King was assassinated at age 39. Lowery, despite close encounters with dangerous supremacists, lived to age 98. He kept the flame of King’s nonviolent militancy and Christian radicalism alive, leading SCLC for 20 years from 1977 to 1997. He marched, was arrested repeatedly, promoted economic and voting rights and garnered the moniker Dean of the Civil Rights Movement.

He was known for speaking uncomfortable truths, sometimes with impish rhymes.

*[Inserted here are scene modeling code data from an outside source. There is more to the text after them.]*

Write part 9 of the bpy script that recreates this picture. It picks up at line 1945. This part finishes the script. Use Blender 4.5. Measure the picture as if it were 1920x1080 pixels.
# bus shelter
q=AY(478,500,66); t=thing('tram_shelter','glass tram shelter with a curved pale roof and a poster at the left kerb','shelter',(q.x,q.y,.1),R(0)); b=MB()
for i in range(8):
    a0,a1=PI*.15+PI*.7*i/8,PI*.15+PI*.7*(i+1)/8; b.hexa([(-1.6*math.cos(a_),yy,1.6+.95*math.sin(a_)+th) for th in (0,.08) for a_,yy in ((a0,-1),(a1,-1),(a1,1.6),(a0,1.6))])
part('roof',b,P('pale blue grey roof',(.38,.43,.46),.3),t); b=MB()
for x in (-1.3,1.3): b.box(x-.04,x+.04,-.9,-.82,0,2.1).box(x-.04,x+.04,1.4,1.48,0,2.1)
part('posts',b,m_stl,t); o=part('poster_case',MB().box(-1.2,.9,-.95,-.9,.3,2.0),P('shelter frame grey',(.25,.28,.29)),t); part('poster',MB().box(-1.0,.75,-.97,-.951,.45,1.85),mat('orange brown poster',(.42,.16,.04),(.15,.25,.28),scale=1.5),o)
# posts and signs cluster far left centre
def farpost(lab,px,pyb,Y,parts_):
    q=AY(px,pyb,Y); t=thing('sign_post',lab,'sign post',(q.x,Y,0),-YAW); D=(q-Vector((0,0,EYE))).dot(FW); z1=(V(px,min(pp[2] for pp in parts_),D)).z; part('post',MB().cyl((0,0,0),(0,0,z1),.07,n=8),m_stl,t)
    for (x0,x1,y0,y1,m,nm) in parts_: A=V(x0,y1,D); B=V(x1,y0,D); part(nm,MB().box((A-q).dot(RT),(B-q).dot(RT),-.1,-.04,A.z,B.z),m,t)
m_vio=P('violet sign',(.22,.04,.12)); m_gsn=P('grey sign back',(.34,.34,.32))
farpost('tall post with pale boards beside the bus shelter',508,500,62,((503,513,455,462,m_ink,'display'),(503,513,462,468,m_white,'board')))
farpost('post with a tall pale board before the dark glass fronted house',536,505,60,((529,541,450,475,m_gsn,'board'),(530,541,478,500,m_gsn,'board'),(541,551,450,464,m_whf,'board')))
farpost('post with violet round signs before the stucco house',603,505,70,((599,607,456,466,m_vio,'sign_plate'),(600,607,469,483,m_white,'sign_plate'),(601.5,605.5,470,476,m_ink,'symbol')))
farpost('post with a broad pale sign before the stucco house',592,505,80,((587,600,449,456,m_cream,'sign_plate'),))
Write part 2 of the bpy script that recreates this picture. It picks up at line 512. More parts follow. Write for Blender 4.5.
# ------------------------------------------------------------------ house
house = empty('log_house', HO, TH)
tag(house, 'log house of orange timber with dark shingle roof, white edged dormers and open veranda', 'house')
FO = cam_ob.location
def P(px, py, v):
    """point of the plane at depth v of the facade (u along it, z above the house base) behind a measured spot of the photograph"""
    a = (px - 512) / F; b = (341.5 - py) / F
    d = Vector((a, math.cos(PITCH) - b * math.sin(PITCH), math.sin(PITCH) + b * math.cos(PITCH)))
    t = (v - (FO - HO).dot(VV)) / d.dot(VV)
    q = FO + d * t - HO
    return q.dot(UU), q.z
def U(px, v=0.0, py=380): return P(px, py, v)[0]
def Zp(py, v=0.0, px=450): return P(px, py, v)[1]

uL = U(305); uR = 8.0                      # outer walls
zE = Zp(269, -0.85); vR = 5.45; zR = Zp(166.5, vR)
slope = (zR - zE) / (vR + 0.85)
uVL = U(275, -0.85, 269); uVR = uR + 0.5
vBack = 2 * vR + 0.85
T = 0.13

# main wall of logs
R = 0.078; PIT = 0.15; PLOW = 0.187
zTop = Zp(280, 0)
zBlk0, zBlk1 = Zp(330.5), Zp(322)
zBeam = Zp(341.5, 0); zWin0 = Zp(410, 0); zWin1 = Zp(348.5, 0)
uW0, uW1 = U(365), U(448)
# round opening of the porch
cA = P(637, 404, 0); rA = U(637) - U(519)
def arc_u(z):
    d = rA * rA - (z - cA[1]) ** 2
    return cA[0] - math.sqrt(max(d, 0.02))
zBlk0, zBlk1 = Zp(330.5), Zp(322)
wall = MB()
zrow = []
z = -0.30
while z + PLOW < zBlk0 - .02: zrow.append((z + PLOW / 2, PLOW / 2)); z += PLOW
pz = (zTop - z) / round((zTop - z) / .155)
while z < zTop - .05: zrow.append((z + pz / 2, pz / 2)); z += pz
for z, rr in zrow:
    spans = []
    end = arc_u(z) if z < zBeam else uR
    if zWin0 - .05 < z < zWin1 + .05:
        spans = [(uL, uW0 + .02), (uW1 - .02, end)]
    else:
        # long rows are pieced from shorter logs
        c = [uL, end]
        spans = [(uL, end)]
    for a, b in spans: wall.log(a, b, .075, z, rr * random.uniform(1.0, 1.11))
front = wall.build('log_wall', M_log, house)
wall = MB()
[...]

At Coretta Scott King’s funeral in 2006, he said, before an audience that included President George W. Bush, “We know now there were no weapons of mass destruction over there [in Iraq]. … But Coretta knew, and we know, that there are weapons of misdirection right down here.”

When an audacious Senator Barack Obama decided to run for president, Lowery chose to back him and not Hillary Clinton, serving as national co-chair for voter registration in the campaign. Obama referred to himself as part of the “Joshua generation,” obligated to complete the work of the “Moses generation” that had brought Black Americans metaphorically out of Egypt, nearly to the Promised Land, but needed a Joshua to get them across the River Jordan. When conferring the Presidential Medal of Freedom, our nation’s highest civilian honor, on Rev. Lowery early in his presidency, Obama called him a “giant of the Moses generation.” The movement continues as new generations, less tired and more radical, demand equality and justice for Black lives.

Sheryll Cashin is a law professor at Georgetown University and is the author of Loving: Interracial Intimacy in America and the Threat to White Supremacy. She’s currently working on a book about the role of residential segregation in producing racial inequality.